2Re 2, 1. 6-14; Sal 30; Mt 6, 1-6. 16-18
«Si logras verme cuando me aparten de tu lado, lo tendrás; si no me ves, no lo tendrás»… Misteriosas palabras. Cualquiera podría decir que la suerte de Eliseo, como la de Íker Casillas, dependía tan sólo de su agudeza visual. Por cierto, y ya después de tres días: muy poca «vista» demostró tener Fernando Hierro dejando casi en pelota picada a un delantero irlandés (¡Con lo feos que son!) cuando faltaban dos minutos para la victoria. ¡La que nos hiciste pasar, Fernandito!
Volvamos a Eliseo, porque me caliento y luego ya no sé qué escribir. Situemos la página del libro de los Reyes, como si se tratase de una transparencia, sobre el Monte Calvario, y entenderemos: Elías fue anuncio de Cristo, y ese espíritu que cedió al joven Eliseo era la profecía del Espíritu Santo, que es el Espíritu de Cristo. El Jordán, río que marca la entrada en la Tierra Prometida, cuyo nombre está asociado a las aguas del Bautismo, es la Pasión del Señor, en la que todos hemos sido bautizados y sumergidos para alcanzar la Vida.
Conforme Elías se aproxima al Jordán, va siendo abandonado por aquellos que lo acompañaban: «También marcharon cincuenta hombres de la comunidad de profetas y se pararon frente a ellos, a cierta distancia». Aquellos profetas que rehusaron cruzar el Jordán y dejaron solo a Elías son los diez apóstoles que huyeron cuando Jesús se aproximaba a la ribera de su Pasión. También son todos aquellos cristianos que están dispuestos a acompañar al Señor «hasta cierto punto» (me entiendes ¿verdad?).
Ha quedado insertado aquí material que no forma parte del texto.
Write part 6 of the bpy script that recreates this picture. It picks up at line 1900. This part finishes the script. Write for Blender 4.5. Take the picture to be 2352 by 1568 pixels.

De todos ellos estaba escrito en el salmo: «Mis amigos y compañeros se alejan de mí; mis parientes se quedan a distancia» (Sal 37, 12). Eliseo, que acompañó a su maestro, es Juan y es María, quienes llegaron con Jesús hasta las aguas de la muerte. Se abrieron las aguas del Jordán para el profeta, y las de la muerte se abrieron para Jesús, quien pasó a pie enjuto sobre ellas para alcanzar la Vida. Fue arrebatado Elías, y también fue arrebatado Jesús de la tierra de los vivos. Pero Juan y María, como Eliseo, no habían apartado la vista del Maestro y lo vieron marchar. Por eso fueron ellos quienes recibieron, en primer lugar, el torrente de Sangre y Agua que manó de su Costado cuando Jesús, «inclinando la cabeza, entregó el Espíritu» (Jn 19, 30). Los otros diez tuvieron que esperar hasta que el Resucitado los reconciliase con la Cruz. Sólo después, cuando, sobre el Monte de los Olivos, volvieron a tener la oportunidad de ver partir a Jesús hacia el Cielo, estuvieron en condiciones de recibir el Espíritu.
Te cuento esto porque nos lo grita hoy la liturgia. En segundo lugar, te lo cuento para recordarte que la salvación se obtiene por los ojos, y que debes mirar mucho y muy detenidamente al Crucifijo. Y te lo cuento, también, por si fueras tú uno de aquellos que, siguiendo a Jesús, ha decidido detenerse al llegar a «cierto punto» y esperan a que el Espíritu venga a recogerlos y los lleve en volandas… Eso no sucederá. Los pasos los tienes que dar tú… Aunque tendrás ayuda. María ya te está tendiendo la mano desde el Jordán. ¿Querrás tomarla?